**What is asked:** Extract each line of the material that follows exactly and omit its pictures.

»»

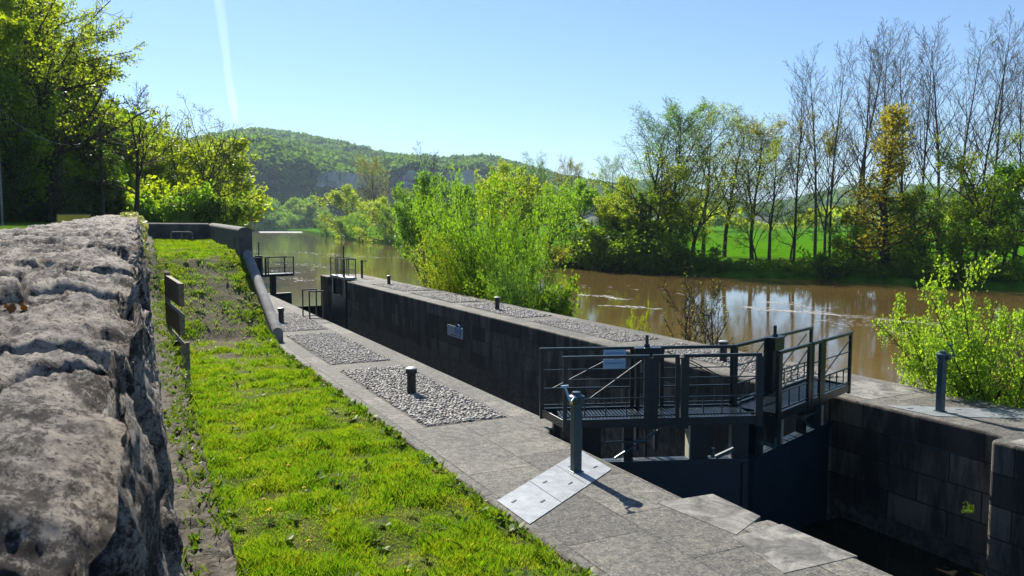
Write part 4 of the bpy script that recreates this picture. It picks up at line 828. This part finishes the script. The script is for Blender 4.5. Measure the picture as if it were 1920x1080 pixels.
        t.grow(Vector(), up, 2.6, .05, 0, .15); lv = t.leaves('crown', 1, .04, .05, sd_, .6, 0, .08)
    elif kind == 'bush':
        t = Tree(sd_, [dict(seg=2, sides=4, wig=.02), dict(n=14, ang=52, len=9, start=.0, up=.05, wig=.14, seg=6, sides=4, rad=.5), dict(n=9, ang=48, len=.45, start=.1, up=.04, wig=.2, seg=4, rad=.5, leaf=True), dict(n=4, ang=45, len=.5, start=.1, wig=.2, seg=3, rad=.5)], .01)
        t.grow(Vector(), up, .25, .06, 0, .8); lv = t.leaves('crown', 5, .16, .18, sd_, .6, 0, gap=.8)
    wood = t.mesh('trunk'); A = np.array(t.v); H = float(np.percentile(A[:, 2], 99.7))
    PROT[kind, var] = (wood, lv, H); return PROT[kind, var]
def hash_(sx): return sum(ord(c) * (i + 3) for i, c in enumerate(sx))
def tree(kind, var, px, d, ytop, label, leaf=None, name=None, cat='tree', group=None, ybase=None, zbase=None, wide=1.0, rot=None, bark=None, lean=0):
    if group in ('trees on the receding right bank', 'open crowned poplars on the right bank', 'bare tall poplars on the right bank', 'understory trees along the right bank', 'bushes along the right bank') or name == 'golden_tree' or 'golden' in label:
        ys = float(np.interp(px, [a for a, _ in SH[::-1]], [b for _, b in SH[::-1]])); d = max(d, (EYE - WZ) / math.tan(math.atan((ys - 540) / FPX) + PITCH) * 1.0 + (.6 if cat == 'bush' else 2.5))
    x, y = at(px, d); zb = zbase if zbase is not None else (zat(ybase, d) if ybase else -.9)
    wood, crown, H = proto(kind, var); h = zat(ytop, d) - zb; s_ = h / H
    t = thing(name or 'tree', label, cat, (x, y, zb), rot if rot is not None else random.Random(int(px * 7 + d)).uniform(0, 6.28), group); t.scale = (s_ * wide, s_ * wide, s_)
    if lean: t.rotation_euler = (0, R(lean), 0)
    o = bpy.data.objects.new('trunk', wood); C.objects.link(o); o.parent = t
    if bark: o.material_slots[0].link = 'OBJECT'; o.material_slots[0].material = bark
    if crown is not None and leaf is not None:
        o = bpy.data.objects.new('crown', crown); C.objects.link(o); o.parent = t; o.material_slots[0].link = 'OBJECT'; o.material_slots[0].material = leaf
    return t
# ---- left wooded slope
G1 = 'trees on the wooded slope at the left'
tree('sparse', 0, 20, 50, -80, 'tall yellow green tree at the top left corner of the slope', L_YG, 'slope_tree', group=G1, zbase=7.5)
tree('sparse', 1, 70, 56, -40, 'yellow green tree with dark bare lower stems behind the ivied oak', L_YG, 'slope_tree', group=G1, zbase=7)
tree('sparse', 2, -45, 44, -60, 'thin leaved tree cut by the left edge of the photo', L_YG, 'slope_tree', group=G1, zbase=6)
tree('leafy', 0, -20, 47, 40, 'leafy yellow green tree low on the left edge of the slope', L_YG, 'slope_tree', group=G1, zbase=5)
tree('leafy', 1, 130, 60, 110, 'bright yellow green tree behind the spreading oak limbs', L_YG, 'slope_tree', group=G1, zbase=7)
tree('leafy', 2, 165, 66, 205, 'rounded yellow green tree above the utility pole', L_YG, 'slope_tree', group=G1, zbase=5.5)
tree('oak', 0, 112, 45, 60, 'dark limbed oak reaching out over the rock foot', L_YG, 'oak_tree', group=G1, zbase=3.4, wide=1.15, rot=.6)
tree('oak', 1, 75, 48, 20, 'crooked dark oak with thin leaf high on the slope', L_YG, 'oak_tree', group=G1, zbase=5.4, rot=2.2)
tree('dense', 0, 35, 43, 150, 'dark ivy smothered tree at the far left above the rock', L_MID, 'ivied_tree', group=G1, zbase=3.4, wide=.9)
tree('ivied', 0, 96, 44.5, 170, 'upright trunk coated in black green ivy', L_DK, 'ivied_tree', group=G1, zbase=3.0, wide=.9)
tree('dense', 1, 150, 52, 250, 'dark bush of ivy hanging on the rock foot', L_DK, 'ivied_tree', group=G1, zbase=3.2)
tree('dense', 2, 215, 62, 290, 'dull green tree right behind the utility pole', L_MID, 'slope_tree', group=G1, zbase=3)
tree('dense', 0, -8, 40, 235, 'dark evergreen mass behind the pale post', L_DK, 'ivied_tree', group=G1, zbase=3.0)
tree('dense', 2, 60, 46, 290, 'low dark ivy thicket against the rock', L_DK, 'ivied_tree', group=G1, zbase=3.0)
tree('leafy', 1, 192, 60, 262, 'yellow green tree close behind the top of the pole', L_YG, 'slope_tree', group=G1, zbase=3.0)
for v_, px, d, yt, zb, lf, lab in ((0, 30, 58, -70, 8, L_YG, 'tall leafy yellow green tree filling the top left corner'), (1, 95, 64, 5, 8, L_YG, 'leafy yellow green tree behind the crooked oak'), (2, 5, 66, -40, 9, L_BR, 'fresh green tree furthest up the slope at the left'), (0, 140, 70, 170, 7, L_YG, 'yellow green tree filling the gap behind the oak limbs'), (1, 226, 72, 320, 4, L_YG, 'yellow green tree between the pole and the slender bare tree'), (2, 60, 52, 130, 6, L_MID, 'mid green tree halfway up the slope'), (0, 118, 54, 215, 5, L_MID, 'mid green tree over the dark rock foot')):
    tree('leafy', v_, px, d, yt, lab, lf, 'slope_tree', group=G1, zbase=zb, wide=1.15)
for v_, px, d, yt, lf, lab in ((1, 296, 68, 288, L_YG, 'yellow green tree close behind the left end of the parapet'), (2, 340, 70, 250, L_YG, 'yellow green tree rising above the hoop barrier'), (0, 405, 76, 262, L_YG, 'yellow green tree close behind the corner of the parapet'), (1, 240, 70, 300, L_MID, 'mid green tree right of the utility pole')):
    tree('leafy', v_, px, d, yt, lab, lf, 'bank_tree', group='trees on the left bank beyond the parapet', zbase=2.0, wide=1.15)
G2 = 'trees on the left bank beyond the parapet'
tree('bare', 0, 258, 52, 144, 'slender bare tree standing clear behind the old wall', None, 'bare_tree', group=G2, zbase=2.7, wide=1.1, bark=BARK)
tree('sparse', 0, 335, 78, 182, 'thin leaved tall tree left of the dark limbed tree', L_YG, 'bank_tree', group=G2, zbase=2.4, wide=.85)
tree('limbed', 0, 372, 66, 188, 'dark limbed tree leaning out above the parapet', L_YG, 'bank_tree', group=G2, zbase=2.4, wide=1.0, rot=1.0, lean=5)
tree('leafy', 0, 290, 84, 262, 'yellow green leafy tree behind the slender bare tree', L_YG, 'bank_tree', group=G2, zbase=2.4)
tree('leafy', 2, 400, 95, 275, 'yellow green tree at the water end of the parapet', L_YG, 'bank_tree', group=G2, zbase=2)
tree('leafy', 1, 345, 90, 270, 'yellow green tree in the middle behind the parapet', L_YG, 'bank_tree', group=G2, zbase=2)
for i, (px, d, yt, lf, lab) in enumerate(((262, 60, 345, L_YG, 'bright bush at the foot of the slender bare tree'), (310, 58, 352, L_BR, 'fresh green bush behind the hoop barrier'), (355, 62, 340, L_YG, 'yellow green bush behind the middle of the parapet'), (395, 60, 362, L_MID, 'dull green bush behind the parapet corner'), (428, 85, 345, L_YG, 'bush leaning over the water beyond the parapet'), (230, 64, 330, L_MID, 'dark green bush between pole and bare tree'))):
    tree('bush', i % 3, px, d, yt, lab, lf, 'bush', 'bush', 'bushes behind the parapet', zbase=2.2)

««

**Exercise response:**
Write part 4 of the bpy script that recreates this picture. It picks up at line 828. This part finishes the script. The script is for Blender 4.5. Measure the picture as if it were 1920x1080 pixels.
        t.grow(Vector(), up, 2.6, .05, 0, .15); lv = t.leaves('crown', 1, .04, .05, sd_, .6, 0, .08)
    elif kind == 'bush':
        t = Tree(sd_, [dict(seg=2, sides=4, wig=.02), dict(n=14, ang=52, len=9, start=.0, up=.05, wig=.14, seg=6, sides=4, rad=.5), dict(n=9, ang=48, len=.45, start=.1, up=.04, wig=.2, seg=4, rad=.5, leaf=True), dict(n=4, ang=45, len=.5, start=.1, wig=.2, seg=3, rad=.5)], .01)
        t.grow(Vector(), up, .25, .06, 0, .8); lv = t.leaves('crown', 5, .16, .18, sd_, .6, 0, gap=.8)
    wood = t.mesh('trunk'); A = np.array(t.v); H = float(np.percentile(A[:, 2], 99.7))
    PROT[kind, var] = (wood, lv, H); return PROT[kind, var]
def hash_(sx): return sum(ord(c) * (i + 3) for i, c in enumerate(sx))
def tree(kind, var, px, d, ytop, label, leaf=None, name=None, cat='tree', group=None, ybase=None, zbase=None, wide=1.0, rot=None, bark=None, lean=0):
    if group in ('trees on the receding right bank', 'open crowned poplars on the right bank', 'bare tall poplars on the right bank', 'understory trees along the right bank', 'bushes along the right bank') or name == 'golden_tree' or 'golden' in label:
        ys = float(np.interp(px, [a for a, _ in SH[::-1]], [b for _, b in SH[::-1]])); d = max(d, (EYE - WZ) / math.tan(math.atan((ys - 540) / FPX) + PITCH) * 1.0 + (.6 if cat == 'bush' else 2.5))
    x, y = at(px, d); zb = zbase if zbase is not None else (zat(ybase, d) if ybase else -.9)
    wood, crown, H = proto(kind, var); h = zat(ytop, d) - zb; s_ = h / H
    t = thing(name or 'tree', label, cat, (x, y, zb), rot if rot is not None else random.Random(int(px * 7 + d)).uniform(0, 6.28), group); t.scale = (s_ * wide, s_ * wide, s_)
    if lean: t.rotation_euler = (0, R(lean), 0)
    o = bpy.data.objects.new('trunk', wood); C.objects.link(o); o.parent = t
    if bark: o.material_slots[0].link = 'OBJECT'; o.material_slots[0].material = bark
    if crown is not None and leaf is not None:
        o = bpy.data.objects.new('crown', crown); C.objects.link(o); o.parent = t; o.material_slots[0].link = 'OBJECT'; o.material_slots[0].material = leaf
    return t
# ---- left wooded slope
G1 = 'trees on the wooded slope at the left'
tree('sparse', 0, 20, 50, -80, 'tall yellow green tree at the top left corner of the slope', L_YG, 'slope_tree', group=G1, zbase=7.5)
tree('sparse', 1, 70, 56, -40, 'yellow green tree with dark bare lower stems behind the ivied oak', L_YG, 'slope_tree', group=G1, zbase=7)
tree('sparse', 2, -45, 44, -60, 'thin leaved tree cut by the left edge of the photo', L_YG, 'slope_tree', group=G1, zbase=6)
tree('leafy', 0, -20, 47, 40, 'leafy yellow green tree low on the left edge of the slope', L_YG, 'slope_tree', group=G1, zbase=5)
tree('leafy', 1, 130, 60, 110, 'bright yellow green tree behind the spreading oak limbs', L_YG, 'slope_tree', group=G1, zbase=7)
tree('leafy', 2, 165, 66, 205, 'rounded yellow green tree above the utility pole', L_YG, 'slope_tree', group=G1, zbase=5.5)
tree('oak', 0, 112, 45, 60, 'dark limbed oak reaching out over the rock foot', L_YG, 'oak_tree', group=G1, zbase=3.4, wide=1.15, rot=.6)
tree('oak', 1, 75, 48, 20, 'crooked dark oak with thin leaf high on the slope', L_YG, 'oak_tree', group=G1, zbase=5.4, rot=2.2)
tree('dense', 0, 35, 43, 150, 'dark ivy smothered tree at the far left above the rock', L_MID, 'ivied_tree', group=G1, zbase=3.4, wide=.9)
tree('ivied', 0, 96, 44.5, 170, 'upright trunk coated in black green ivy', L_DK, 'ivied_tree', group=G1, zbase=3.0, wide=.9)
tree('dense', 1, 150, 52, 250, 'dark bush of ivy hanging on the rock foot', L_DK, 'ivied_tree', group=G1, zbase=3.2)
tree('dense', 2, 215, 62, 290, 'dull green tree right behind the utility pole', L_MID, 'slope_tree', group=G1, zbase=3)
tree('dense', 0, -8, 40, 235, 'dark evergreen mass behind the pale post', L_DK, 'ivied_tree', group=G1, zbase=3.0)
tree('dense', 2, 60, 46, 290, 'low dark ivy thicket against the rock', L_DK, 'ivied_tree', group=G1, zbase=3.0)
tree('leafy', 1, 192, 60, 262, 'yellow green tree close behind the top of the pole', L_YG, 'slope_tree', group=G1, zbase=3.0)
for v_, px, d, yt, zb, lf, lab in ((0, 30, 58, -70, 8, L_YG, 'tall leafy yellow green tree filling the top left corner'), (1, 95, 64, 5, 8, L_YG, 'leafy yellow green tree behind the crooked oak'), (2, 5, 66, -40, 9, L_BR, 'fresh green tree furthest up the slope at the left'), (0, 140, 70, 170, 7, L_YG, 'yellow green tree filling the gap behind the oak limbs'), (1, 226, 72, 320, 4, L_YG, 'yellow green tree between the pole and the slender bare tree'), (2, 60, 52, 130, 6, L_MID, 'mid green tree halfway up the slope'), (0, 118, 54, 215, 5, L_MID, 'mid green tree over the dark rock foot')):
    tree('leafy', v_, px, d, yt, lab, lf, 'slope_tree', group=G1, zbase=zb, wide=1.15)
for v_, px, d, yt, lf, lab in ((1, 296, 68, 288, L_YG, 'yellow green tree close behind the left end of the parapet'), (2, 340, 70, 250, L_YG, 'yellow green tree rising above the hoop barrier'), (0, 405, 76, 262, L_YG, 'yellow green tree close behind the corner of the parapet'), (1, 240, 70, 300, L_MID, 'mid green tree right of the utility pole')):
    tree('leafy', v_, px, d, yt, lab, lf, 'bank_tree', group='trees on the left bank beyond the parapet', zbase=2.0, wide=1.15)
G2 = 'trees on the left bank beyond the parapet'
tree('bare', 0, 258, 52, 144, 'slender bare tree standing clear behind the old wall', None, 'bare_tree', group=G2, zbase=2.7, wide=1.1, bark=BARK)
tree('sparse', 0, 335, 78, 182, 'thin leaved tall tree left of the dark limbed tree', L_YG, 'bank_tree', group=G2, zbase=2.4, wide=.85)
tree('limbed', 0, 372, 66, 188, 'dark limbed tree leaning out above the parapet', L_YG, 'bank_tree', group=G2, zbase=2.4, wide=1.0, rot=1.0, lean=5)
tree('leafy', 0, 290, 84, 262, 'yellow green leafy tree behind the slender bare tree', L_YG, 'bank_tree', group=G2, zbase=2.4)
tree('leafy', 2, 400, 95, 275, 'yellow green tree at the water end of the parapet', L_YG, 'bank_tree', group=G2, zbase=2)
tree('leafy', 1, 345, 90, 270, 'yellow green tree in the middle behind the parapet', L_YG, 'bank_tree', group=G2, zbase=2)
for i, (px, d, yt, lf, lab) in enumerate(((262, 60, 345, L_YG, 'bright bush at the foot of the slender bare tree'), (310, 58, 352, L_BR, 'fresh green bush behind the hoop barrier'), (355, 62, 340, L_YG, 'yellow green bush behind the middle of the parapet'), (395, 60, 362, L_MID, 'dull green bush behind the parapet corner'), (428, 85, 345, L_YG, 'bush leaning over the water beyond the parapet'), (230, 64, 330, L_MID, 'dark green bush between pole and bare tree'))):
    tree('bush', i % 3, px, d, yt, lab, lf, 'bush', 'bush', 'bushes behind the parapet', zbase=2.2)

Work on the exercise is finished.